Innovation in waste-to-energy hydrothermal conversions modeling

The current global environmental concerns require advanced solutions approach that will ensure we remain on the right path for nurturing sustainable development. In particular, among the available conversion processes, biomass hydrothermal carbonization has attracted significant research interest. In addition to offering solutions to emerging environmental problems, it is also a promising contributor to the production of low-cost super-performing materials for various industrial processes such as the conversion and exploitation of biomass and wastes.
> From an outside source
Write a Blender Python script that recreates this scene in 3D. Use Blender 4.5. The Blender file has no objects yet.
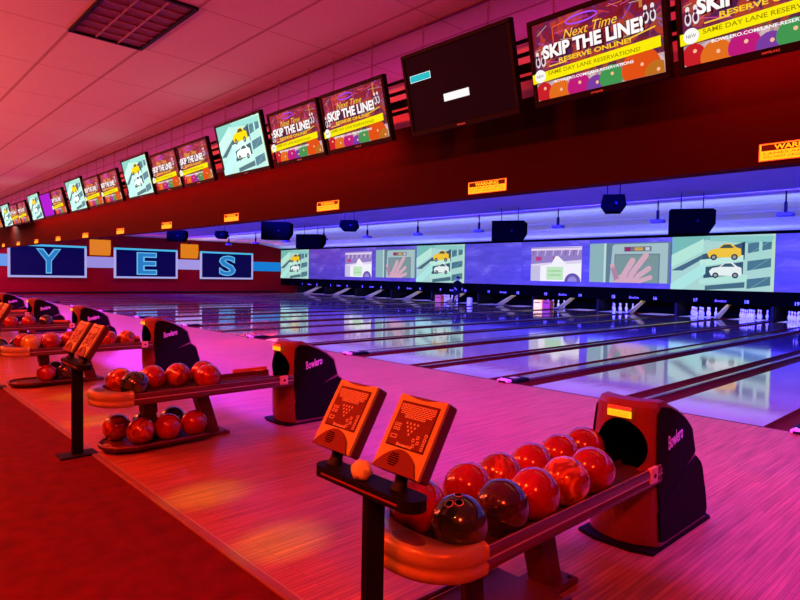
import bpy, bmesh, math, random
from mathutils import Vector, Matrix
PI = math.pi
random.seed(7)
sc = bpy.context.scene
COL = sc.collection

# ------------------------------------------------------------------ materials
def srgb(r, g, b):
    f = lambda c: (c / 12.92) if c <= .04045 else ((c + .055) / 1.055) ** 2.4
    return (f(r / 255), f(g / 255), f(b / 255), 1)

def new_mat(name):
    m = bpy.data.materials.new(name); m.use_nodes = True
    nt = m.node_tree
    return m, nt, nt.nodes['Principled BSDF']

def pmat(name, col, rough=.5, metal=0, coat=0, spec=.5, var=.12, scale=20, bump=0):
    """plain procedural material: base colour gently varied by noise"""
    m, nt, b = new_mat(name)
    n = nt.nodes.new('ShaderNodeTexNoise'); n.inputs['Scale'].default_value = scale
    tc = nt.nodes.new('ShaderNodeTexCoord'); nt.links.new(tc.outputs['Object'], n.inputs['Vector'])
    r = nt.nodes.new('ShaderNodeMix'); r.data_type = 'RGBA'
    r.inputs[6].default_value = tuple(c * (1 - var) for c in col[:3]) + (1,)
    r.inputs[7].default_value = tuple(min(1, c * (1 + var)) for c in col[:3]) + (1,)
    nt.links.new(n.outputs['Fac'], r.inputs[0]); nt.links.new(r.outputs[2], b.inputs['Base Color'])
    b.inputs['Roughness'].default_value = rough; b.inputs['Metallic'].default_value = metal
    b.inputs['Coat Weight'].default_value = coat; b.inputs['Specular IOR Level'].default_value = spec
    b.inputs['Coat Roughness'].default_value = .08
    if bump:
        bp = nt.nodes.new('ShaderNodeBump'); bp.inputs['Strength'].default_value = bump
        bp.inputs['Distance'].default_value = .01
        nt.links.new(n.outputs['Fac'], bp.inputs['Height']); nt.links.new(bp.outputs[0], b.inputs['Normal'])
    return m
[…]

Advancement in biomass hydrothermal carbonization-based processes is faced by several challenges including inadequate understanding of the current limits of reaction kinetics and unavailability of basic experimental data. Therefore, the development of new kinetic modeling for intensification of sustainable biomass-based hydrothermal carbonization processes is highly desirable to enable technology transfer from research to industry. This could involve improvement of the available mathematical models to accommodate valuable information for the process. Regarding the available biomass hydrothermal carbonization modeling approaches, statistical techniques, in particular, can greatly contribute to the hydrothermal carbonization modeling.

Recently, Professor Alberto Gallifuoco from the Department of Industrial and Information Engineering & Economics at University of L’Aquila investigated the kinetics of biomass hydrothermal carbonization of lignocellulosic biomass. Fundamentally, a Markov-chain process was used to describe the biomass hydrothermal carbonization mechanism for modeling the reaction of biomass with hot compressed air. On the other hand, handling of the batch reaction data and determining the required probability distribution for analyzing the process statistically was done through a setup procedure. The main objective was to further explore the previous findings and give a proof of the correctness of the previous hypothesis for handling the experimental data for accessing the model statistically. His new method is currently published in the journal, ACS Sustainable Chemistry & Engineering.

Markov analysis technique proved sufficient for studying the kinetics of biomass hydrothermal carbonization of lignocellulosic biomass. By obtaining the transition probability functions, the matrix algebra essential for evaluating the dynamics of the reacting system was developed. Thus, the interactions between the hot compressed water and solid substrate were modeled based on the probability laws. Consequently, this methodology exhibited the ability to furnish useful information for the design and development of advanced biomass hydrothermal carbonization industrial processes.

As a concept proof, the model was tested with data concerning batch reactions of both agro-food residual and lignocellulosic biomass. The test was carried out at 200^°C and a fixed 7:1 water to the solid ratio for up to 120 minutes. In addition, data derived from the literature were also used. The experimental results agreed well with the simulation results for a broad temperature range and residence time. In addition, valuable indications useful for refining the models were provided. Furthermore, it was worth noting that the proposed modeling approach could help in the selection of the optimal kinetic pattern provided in the literature.

In summary, Professor Alberto Gallifuoco in a statement to Advances in Engineering noted that for the first time the probabilistic approach is applied in modeling biomass reaction with hot compressed air. Based on the results, he is confident that the presented method is flexible enough and will offer an additional tool for modeling the hydrothermal carbonization for different types of biomass.